SET EXERCISE: In the entries that follow, find the word "pixels" and report each line it is on.

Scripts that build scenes
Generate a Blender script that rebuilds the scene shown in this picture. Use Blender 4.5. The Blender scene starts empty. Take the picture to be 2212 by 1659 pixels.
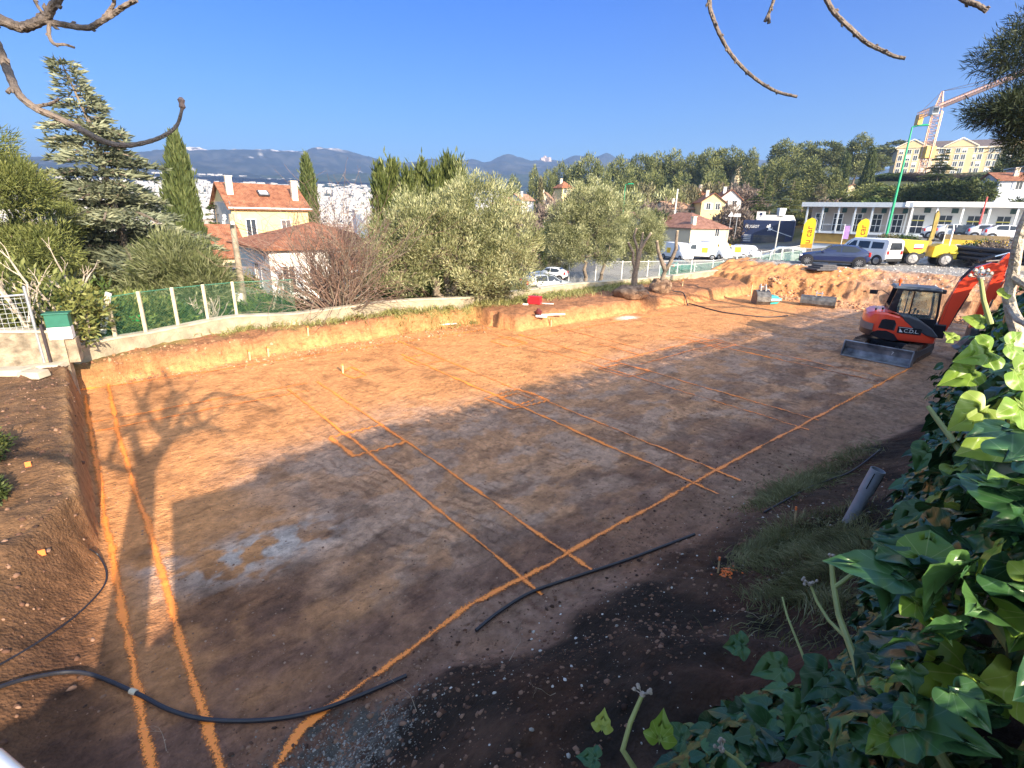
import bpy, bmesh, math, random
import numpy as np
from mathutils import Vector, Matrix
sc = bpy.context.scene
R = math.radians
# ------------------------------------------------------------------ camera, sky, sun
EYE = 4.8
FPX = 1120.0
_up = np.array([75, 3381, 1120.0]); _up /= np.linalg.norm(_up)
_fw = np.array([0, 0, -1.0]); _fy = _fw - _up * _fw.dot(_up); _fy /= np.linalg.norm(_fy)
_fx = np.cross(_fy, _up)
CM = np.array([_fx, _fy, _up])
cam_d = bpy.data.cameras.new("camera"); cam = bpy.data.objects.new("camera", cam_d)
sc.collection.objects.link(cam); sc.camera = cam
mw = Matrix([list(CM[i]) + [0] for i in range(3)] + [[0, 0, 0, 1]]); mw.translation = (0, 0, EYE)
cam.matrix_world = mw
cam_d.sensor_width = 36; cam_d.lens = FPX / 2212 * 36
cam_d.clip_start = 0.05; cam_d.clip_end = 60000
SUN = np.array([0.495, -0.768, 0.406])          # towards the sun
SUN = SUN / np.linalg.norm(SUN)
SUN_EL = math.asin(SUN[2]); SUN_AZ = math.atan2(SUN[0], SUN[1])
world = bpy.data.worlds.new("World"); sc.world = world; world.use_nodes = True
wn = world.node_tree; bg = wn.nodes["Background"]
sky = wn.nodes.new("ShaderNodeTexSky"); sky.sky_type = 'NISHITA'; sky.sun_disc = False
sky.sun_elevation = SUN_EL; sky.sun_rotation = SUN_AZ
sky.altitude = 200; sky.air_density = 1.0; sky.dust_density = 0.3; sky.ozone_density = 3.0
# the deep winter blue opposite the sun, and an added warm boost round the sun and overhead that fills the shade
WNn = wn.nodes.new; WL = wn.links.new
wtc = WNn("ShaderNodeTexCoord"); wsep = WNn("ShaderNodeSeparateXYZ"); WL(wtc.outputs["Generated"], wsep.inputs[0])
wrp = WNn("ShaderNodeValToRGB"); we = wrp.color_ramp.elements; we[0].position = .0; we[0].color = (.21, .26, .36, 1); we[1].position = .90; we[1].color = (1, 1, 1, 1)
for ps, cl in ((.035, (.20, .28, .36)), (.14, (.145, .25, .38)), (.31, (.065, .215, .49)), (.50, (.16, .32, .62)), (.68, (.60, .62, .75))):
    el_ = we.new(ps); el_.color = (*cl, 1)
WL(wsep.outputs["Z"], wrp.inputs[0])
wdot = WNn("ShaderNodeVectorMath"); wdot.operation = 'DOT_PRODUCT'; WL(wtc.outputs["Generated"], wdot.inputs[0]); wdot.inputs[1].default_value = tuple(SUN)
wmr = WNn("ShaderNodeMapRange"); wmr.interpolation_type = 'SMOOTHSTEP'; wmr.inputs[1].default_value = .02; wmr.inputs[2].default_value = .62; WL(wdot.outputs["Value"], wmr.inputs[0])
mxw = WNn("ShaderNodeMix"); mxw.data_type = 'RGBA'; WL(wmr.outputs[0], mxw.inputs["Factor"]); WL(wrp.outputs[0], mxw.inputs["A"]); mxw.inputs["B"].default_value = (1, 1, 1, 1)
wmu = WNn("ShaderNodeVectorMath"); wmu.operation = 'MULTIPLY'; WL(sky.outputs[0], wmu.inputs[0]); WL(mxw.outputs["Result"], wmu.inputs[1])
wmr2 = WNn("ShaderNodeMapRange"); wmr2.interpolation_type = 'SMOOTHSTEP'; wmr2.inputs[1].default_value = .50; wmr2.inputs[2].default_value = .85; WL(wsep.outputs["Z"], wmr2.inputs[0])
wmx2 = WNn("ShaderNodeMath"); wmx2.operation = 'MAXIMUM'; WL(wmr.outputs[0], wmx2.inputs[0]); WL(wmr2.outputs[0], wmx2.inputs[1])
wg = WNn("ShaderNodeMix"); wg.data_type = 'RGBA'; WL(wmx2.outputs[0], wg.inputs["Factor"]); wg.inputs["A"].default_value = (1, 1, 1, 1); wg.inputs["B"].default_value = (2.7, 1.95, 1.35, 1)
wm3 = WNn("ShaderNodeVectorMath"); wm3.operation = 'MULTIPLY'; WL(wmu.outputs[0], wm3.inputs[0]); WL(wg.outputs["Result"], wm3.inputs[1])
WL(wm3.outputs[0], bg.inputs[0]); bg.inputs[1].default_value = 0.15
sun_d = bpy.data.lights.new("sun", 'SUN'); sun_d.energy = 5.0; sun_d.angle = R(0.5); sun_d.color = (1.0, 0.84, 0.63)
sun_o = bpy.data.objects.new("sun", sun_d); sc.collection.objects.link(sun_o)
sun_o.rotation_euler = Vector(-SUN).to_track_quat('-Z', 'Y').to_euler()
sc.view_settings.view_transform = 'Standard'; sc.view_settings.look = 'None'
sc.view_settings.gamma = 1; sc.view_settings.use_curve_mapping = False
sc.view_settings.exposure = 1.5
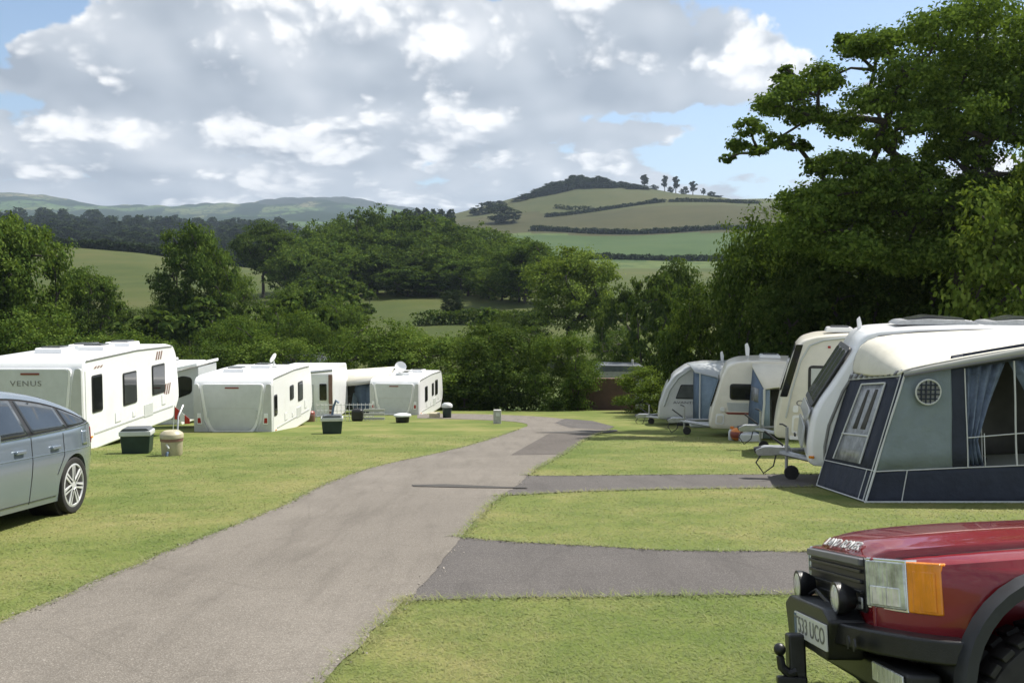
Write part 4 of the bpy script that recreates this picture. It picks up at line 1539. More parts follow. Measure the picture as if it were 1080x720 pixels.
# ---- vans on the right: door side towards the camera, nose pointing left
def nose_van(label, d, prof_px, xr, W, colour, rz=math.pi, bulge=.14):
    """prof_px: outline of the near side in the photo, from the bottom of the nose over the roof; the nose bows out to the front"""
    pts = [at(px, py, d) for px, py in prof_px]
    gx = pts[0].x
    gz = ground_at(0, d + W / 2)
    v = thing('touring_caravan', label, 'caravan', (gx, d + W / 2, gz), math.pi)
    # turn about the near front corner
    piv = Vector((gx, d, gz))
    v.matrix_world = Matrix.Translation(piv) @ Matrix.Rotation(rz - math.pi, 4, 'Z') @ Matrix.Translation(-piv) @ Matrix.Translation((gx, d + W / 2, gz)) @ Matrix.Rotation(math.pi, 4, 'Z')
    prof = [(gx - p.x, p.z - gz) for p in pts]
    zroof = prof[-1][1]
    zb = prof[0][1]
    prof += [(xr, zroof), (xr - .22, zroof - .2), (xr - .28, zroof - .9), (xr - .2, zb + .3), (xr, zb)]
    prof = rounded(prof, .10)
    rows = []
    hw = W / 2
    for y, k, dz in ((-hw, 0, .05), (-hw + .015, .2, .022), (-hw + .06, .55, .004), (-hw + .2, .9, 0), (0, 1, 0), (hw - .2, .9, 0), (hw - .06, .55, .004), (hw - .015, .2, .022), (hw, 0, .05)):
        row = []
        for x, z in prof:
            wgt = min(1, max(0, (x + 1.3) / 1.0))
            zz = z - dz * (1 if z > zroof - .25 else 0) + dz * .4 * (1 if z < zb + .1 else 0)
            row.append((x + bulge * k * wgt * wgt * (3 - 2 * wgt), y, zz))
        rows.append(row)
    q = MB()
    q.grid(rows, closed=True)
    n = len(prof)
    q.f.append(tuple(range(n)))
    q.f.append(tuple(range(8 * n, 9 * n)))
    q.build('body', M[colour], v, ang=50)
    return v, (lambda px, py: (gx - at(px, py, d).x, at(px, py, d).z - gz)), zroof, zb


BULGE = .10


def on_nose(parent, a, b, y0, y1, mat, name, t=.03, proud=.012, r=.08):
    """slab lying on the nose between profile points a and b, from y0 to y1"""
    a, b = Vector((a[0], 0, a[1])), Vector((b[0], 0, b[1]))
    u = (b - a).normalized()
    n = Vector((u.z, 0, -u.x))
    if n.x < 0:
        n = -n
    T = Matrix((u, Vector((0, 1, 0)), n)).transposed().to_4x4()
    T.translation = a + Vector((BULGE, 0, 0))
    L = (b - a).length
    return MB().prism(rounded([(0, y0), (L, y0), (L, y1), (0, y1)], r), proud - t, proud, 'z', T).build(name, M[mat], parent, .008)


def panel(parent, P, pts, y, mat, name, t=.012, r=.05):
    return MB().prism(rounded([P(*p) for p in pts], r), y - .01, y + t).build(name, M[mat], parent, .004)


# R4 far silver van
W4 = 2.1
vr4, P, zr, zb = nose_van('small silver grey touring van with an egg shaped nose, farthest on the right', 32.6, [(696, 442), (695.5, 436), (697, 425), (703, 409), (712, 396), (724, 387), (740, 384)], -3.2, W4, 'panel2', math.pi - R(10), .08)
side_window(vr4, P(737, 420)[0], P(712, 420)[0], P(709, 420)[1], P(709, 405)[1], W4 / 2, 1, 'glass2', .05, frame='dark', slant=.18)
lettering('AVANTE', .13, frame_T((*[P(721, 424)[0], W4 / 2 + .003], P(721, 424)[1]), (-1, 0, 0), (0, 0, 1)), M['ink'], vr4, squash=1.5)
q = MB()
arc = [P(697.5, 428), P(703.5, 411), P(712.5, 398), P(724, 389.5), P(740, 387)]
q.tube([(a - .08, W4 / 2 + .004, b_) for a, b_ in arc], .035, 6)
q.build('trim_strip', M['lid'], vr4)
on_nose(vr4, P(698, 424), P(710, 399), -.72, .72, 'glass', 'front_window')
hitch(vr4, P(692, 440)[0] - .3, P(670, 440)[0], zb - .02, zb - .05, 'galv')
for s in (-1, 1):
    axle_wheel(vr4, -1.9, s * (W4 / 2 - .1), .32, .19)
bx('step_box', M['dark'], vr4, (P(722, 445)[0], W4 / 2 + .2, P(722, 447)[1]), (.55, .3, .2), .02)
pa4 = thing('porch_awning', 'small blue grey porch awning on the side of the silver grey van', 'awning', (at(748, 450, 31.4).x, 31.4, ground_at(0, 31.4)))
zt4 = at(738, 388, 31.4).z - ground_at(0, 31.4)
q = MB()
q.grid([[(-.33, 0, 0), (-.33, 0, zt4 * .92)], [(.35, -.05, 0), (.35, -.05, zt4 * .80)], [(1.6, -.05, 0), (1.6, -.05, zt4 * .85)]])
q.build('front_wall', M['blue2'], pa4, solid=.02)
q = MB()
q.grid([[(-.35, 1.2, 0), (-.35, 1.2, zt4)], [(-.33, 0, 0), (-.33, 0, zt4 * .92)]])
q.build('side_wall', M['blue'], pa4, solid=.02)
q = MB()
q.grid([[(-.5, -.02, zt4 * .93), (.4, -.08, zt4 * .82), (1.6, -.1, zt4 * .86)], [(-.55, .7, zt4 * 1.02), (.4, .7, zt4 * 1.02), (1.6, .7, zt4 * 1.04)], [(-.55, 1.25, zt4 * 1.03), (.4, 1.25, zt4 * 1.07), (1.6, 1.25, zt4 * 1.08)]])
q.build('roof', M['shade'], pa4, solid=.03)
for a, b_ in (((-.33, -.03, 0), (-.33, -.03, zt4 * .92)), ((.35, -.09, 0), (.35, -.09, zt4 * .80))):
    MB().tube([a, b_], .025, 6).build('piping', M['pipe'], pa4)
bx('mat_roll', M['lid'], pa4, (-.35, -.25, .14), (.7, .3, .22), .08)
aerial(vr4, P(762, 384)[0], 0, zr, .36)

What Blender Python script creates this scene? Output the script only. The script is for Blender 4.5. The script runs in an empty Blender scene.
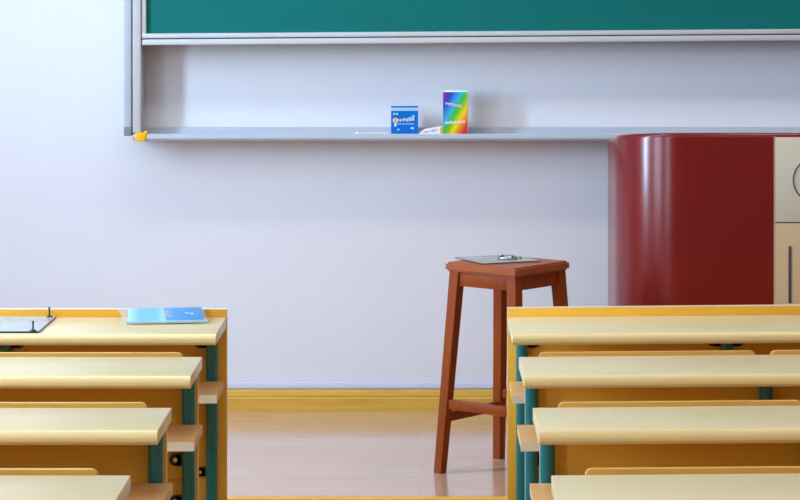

OUTPUT OF THE EXERCISE:
Generate a Blender script that rebuilds the scene shown in this picture. Use Blender 4.5. The Blender scene starts empty. Take the picture to be 2212 by 1659 pixels.
Write part 4 of the bpy script that recreates this picture. It picks up at line 1539. More parts follow. Measure the picture as if it were 1080x720 pixels.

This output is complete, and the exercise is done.